Legislator seeks abolition of Road Board

Valenzuela Rep. Sherwin Gatchalian. FILE PHOTO

MANILA, Philippines—It’s time to clean up the bureaucracy, and one agency that needs to go is the Road Board, which serves as just another unnecessary layer in the process of using the taxes collected from motorists to make roads safer and better, said Valenzuela Rep. Sherwin Gatchalian.

Gatchalian has revived the idea of abolishing the Road Board, saying the Department of Public Works and Highways (DPWH) and Department of Transportation and Communications (DOTC) could very well handle the use of the funds from the motor vehicle users’ charge (MVUC), or the road user’s tax.

The Road Board is in charge of overseeing the use of the MVUC to maintain and improve roads, make them safer, and lessen air pollution.

The board is headed by the DPWH secretary as ex-officio head, while the heads of the DOTC and the budget and finance departments serve as ex-officio members. Its three other members are officials from transport and motorists’ organizations.

Going nowhere

There have been earlier proposals to abolish the Road Board amid allegations of irregularities, such as using the road user’s tax for nonpriority or nonrelated projects. These proposals have gone nowhere, however.

Gatchalian, in the bill he filed in late December, said the use of the MVUC for various road improvement projects could still continue. It is just the Road Board that needs to go, he said.

He argued that since the DPWH and the DOTC are the ones handling the funds from the MVUC, it would be appropriate and practical to delegate the function of the law’s implementation to the agencies which are its primary implementers.

This way, a layer of the bureaucracy is removed, making the system efficient and prompt in its service to the people, he said.

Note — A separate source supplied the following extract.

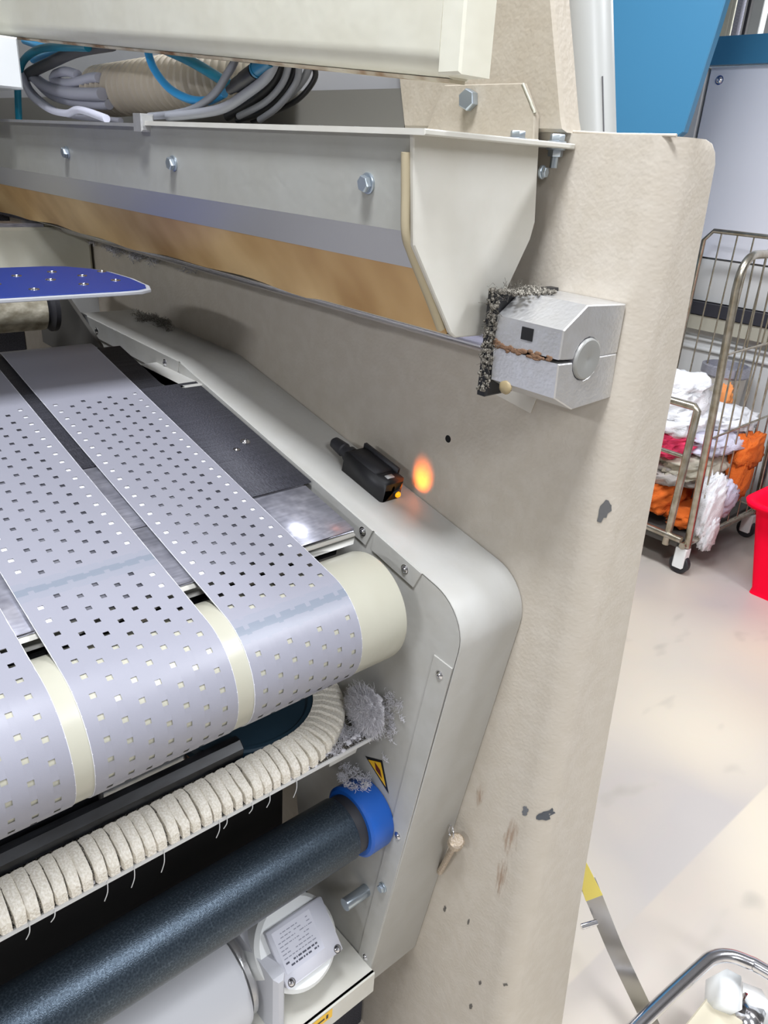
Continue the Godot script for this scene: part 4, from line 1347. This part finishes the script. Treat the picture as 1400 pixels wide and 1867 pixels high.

The Gatchalian bill seeks to direct the DPWH and DOTC secretaries to come up with new implementing rules and regulations for the collection and disbursement of the road user’s tax. It also prohibits the two department heads from creating another secretariat to oversee the funds’ use.

Gatchalian said a streamlined bureaucracy is an important component of the Aquino administration program to improve the economy.

“The thrust of our government is to scrap nonessential and redundant programs and services for reallocation to much-needed infrastructure projects, and for augmentation of the health and social services program of the President that will benefit our people, for an ‘all-inclusive growth,’” he said.